We use tees to tell people that we're over the hill but still trying ("Caution: www.old.dog.com; attempting.new.tricks.com"), or that we have no intention of growing up ("You can only be young once, but you can be immature forever.").

Tees can even be a valuable romantic shorthand, keeping "Save the Whales" women from falling for "Nuke the Spotted Owl" men, or agnostics from flirting with people wearing "Repent or perish" shirts.

Our shirts quote from the immortals, like Groucho Marx ("Outside of a dog, a book is man's best friend. Inside of a dog, it's too dark to read"), or (apocryphally) Benjamin Franklin ("Beer is proof that God loves us and wants us to be happy").

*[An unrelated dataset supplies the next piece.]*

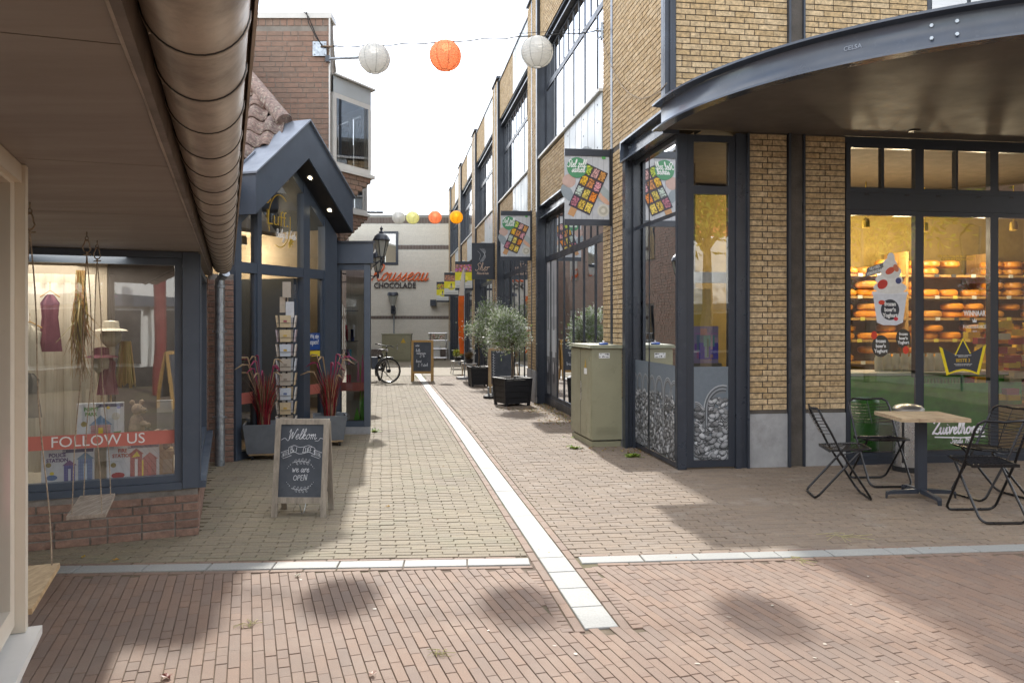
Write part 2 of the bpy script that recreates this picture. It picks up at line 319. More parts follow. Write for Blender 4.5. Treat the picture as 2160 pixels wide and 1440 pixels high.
# ------------------------------------------------------------------ bricks
BM = {}
def brick_mesh(L, H, D, m, bev):
    k = (round(L, 2), round(H, 3), round(D, 3), m, bev)
    if k in BM: return BM[k]
    b = MB(); x, y, z = L/2, H/2, D
    if bev:
        e = bev
        b.face([(-x+e, -y+e, 0), (x-e, -y+e, 0), (x-e, y-e, 0), (-x+e, y-e, 0)])
        ri = [(-x+e, -y+e, 0), (x-e, -y+e, 0), (x-e, y-e, 0), (-x+e, y-e, 0)]; ro = [(-x, -y, -e), (x, -y, -e), (x, y, -e), (-x, y, -e)]; rb = [(-x, -y, -z), (x, -y, -z), (x, y, -z), (-x, y, -z)]
        for i in range(4):
            j = (i+1) % 4; b.face([ro[i], ro[j], ri[j], ri[i]]); b.face([rb[i], rb[j], ro[j], ro[i]])
    else: b.box(-x, x, -y, y, -z, 0)
    me = bpy.data.meshes.new('brick'); me.from_pydata(b.v, [], b.f); me.materials.append(M[m]); BM[k] = me; return me
def score(p, n, area):
    x, y, z = p
    if y < 0.6: return 0
    px = CX+F*x/y; py = HOR-F*(z-HC)/y
    d = Vector((x, y, z-HC)); D = d.length
    f = max(0.0, -(d.dot(n))/D)
    s = area*f/(D*D)
    if px < -30 or px > 2190 or py < -30 or py > 1470: s *= 0.001
    return s
def bricks(name, items, m, parent, local=True, n_ind=300, bev=0.0, stuffname=None, jit=0.0, occ=None):
    """items: (centre, A, B, N, L, H, D) - A along, B across, N outward (front at centre)"""
    W = WM[parent.name] if local else Matrix()
    sc = []
    for it in items:
        c = W @ Vector(it[0]); n = (W.to_3x3() @ Vector(it[3]))
        s = score(c, n, it[4]*it[5])
        if occ and occ(c): s *= 0.001
        sc.append(s)
    order = sorted(range(len(items)), key=lambda i: -sc[i])
    ind = [i for i in order[:n_ind] if sc[i] > 0 and sc[i] > 1e-9]
    setind = set(ind)
    b = MB()
    for i, (c, A, B, N, L, H, D) in enumerate(items):
        A, B, N, c = Vector(A), Vector(B), Vector(N), Vector(c)
        if jit:
            c = c + N*R.uniform(-jit, jit); t = R.uniform(-0.006, 0.006)*min(1, jit/0.0015)
            A2 = (A + B*t).normalized(); B = (B - A*t).normalized(); A = A2
            u = R.uniform(-0.012, 0.012); A = (A + N*u*0.6).normalized(); N = A.cross(B).normalized() if A.cross(B).dot(N) > 0 else -A.cross(B).normalized()
        if i in setind:
            me = brick_mesh(L, H, D, m, bev)
            mt = Matrix.Translation(c) @ Matrix(((A.x, B.x, N.x), (A.y, B.y, N.y), (A.z, B.z, N.z))).to_4x4()
            newob(name, me, parent, local, mt)
        else:
            e = bev; x, y = A*(L/2), B*(H/2); rn = R.random()
            if e:
                xi, yi = A*(L/2-e), B*(H/2-e)
                t = [c-xi-yi, c+xi-yi, c+xi+yi, c-xi+yi]; ec = c-N*e
            else:
                t = [c-x-y, c+x-y, c+x+y, c-x+y]; ec = c
            o_ = [ec-x-y, ec+x-y, ec+x+y, ec-x+y]; q = c-N*D; bb = [q-x-y, q+x-y, q+x+y, q-x+y]
            b.face(t, rnd=rn)
            for i_ in range(4):
                j_ = (i_+1) % 4
                if e: b.face([o_[i_], o_[j_], t[j_], t[i_]], rnd=rn)
                b.face([bb[i_], bb[j_], o_[j_], o_[i_]], rnd=rn)
    if b.f: b.build(stuffname or name, m, parent, local, kind='stuff')
def brick_field(P3, a0, a1, z0, z1, n, ch=0.062, j=0.011, L=0.221, mode='wild', D=0.03, seed=0, zoff=0.0, clip=None):
    """bricks covering rectangle a0..a1 x z0..z1 of plane frame P3, front at offset n. clip(a,z)->bool keeps"""
    rr = random.Random(seed*991+int(a0*37)+int(z0*91)); o = Vector(P3(0, 0, 0)); A = (Vector(P3(1, 0, 0))-o); N = (Vector(P3(0, 1, 0))-o); B = Vector((0, 0, 1))
    out = []; k0 = int(math.ceil((z0-0.001)/ch)); k = k0
    while (k+1)*ch <= z1+0.004:
        z = k*ch + (ch-j)/2; a = a0; row = k
        first = True
        while a < a1-0.02:
            if mode == 'pillar':
                seq = ([L, L, L, L] if row % 2 else [0.155, L*0.5, 0.155, 0.155]); wdt = (a1-a0)
                Ls = (([0.5, 0.5] if row % 2 else [0.37, 0.25, 0.38])); tot = wdt
                cum = a0
                for fct in Ls:
                    l = tot*fct - j; out.append((P3(cum+tot*fct/2, n+rr.uniform(-.0015, .002), z), A, B, N, l, ch-j, D)); cum += tot*fct
                break
            l = (rr.choice([0.07, 0.11, 0.16, L]) if mode == 'wild' else (L if row % 2 else L/2)) if first else (L if (rr.random() < 0.78 or mode == 'run') else 0.11)
            first = False
            if a1-(a+l) < 0.05: l = a1-a
            if clip is None or clip(a+l/2, z): out.append((P3(a+l/2, n+rr.uniform(-.0015, .002), z), A, B, N, max(.02, l-(j if a+l < a1-.001 else 0)), ch-j, D))
            a += l
        k += 1
    return out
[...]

Which brings us to one of the great but undocumented moments in marketing, when someone must have said, "I know! We'll get people to wear our advertising and make them pay US to do it!" Personally, I suspect Walt Disney, the man who got my generation to wear Davy Crockett coonskin caps. I'm guessing the first souvenir tees came from Disneyland. Since then, we've been cheerfully wearing ads for resorts, museums, movies, rock music tours, as proof that we've "Been there. Done that."

If you're hiring somebody these days, you should hope your candidates DON'T wear a suit, that they DO wear a tee. It can tell you far more than any resume ever could.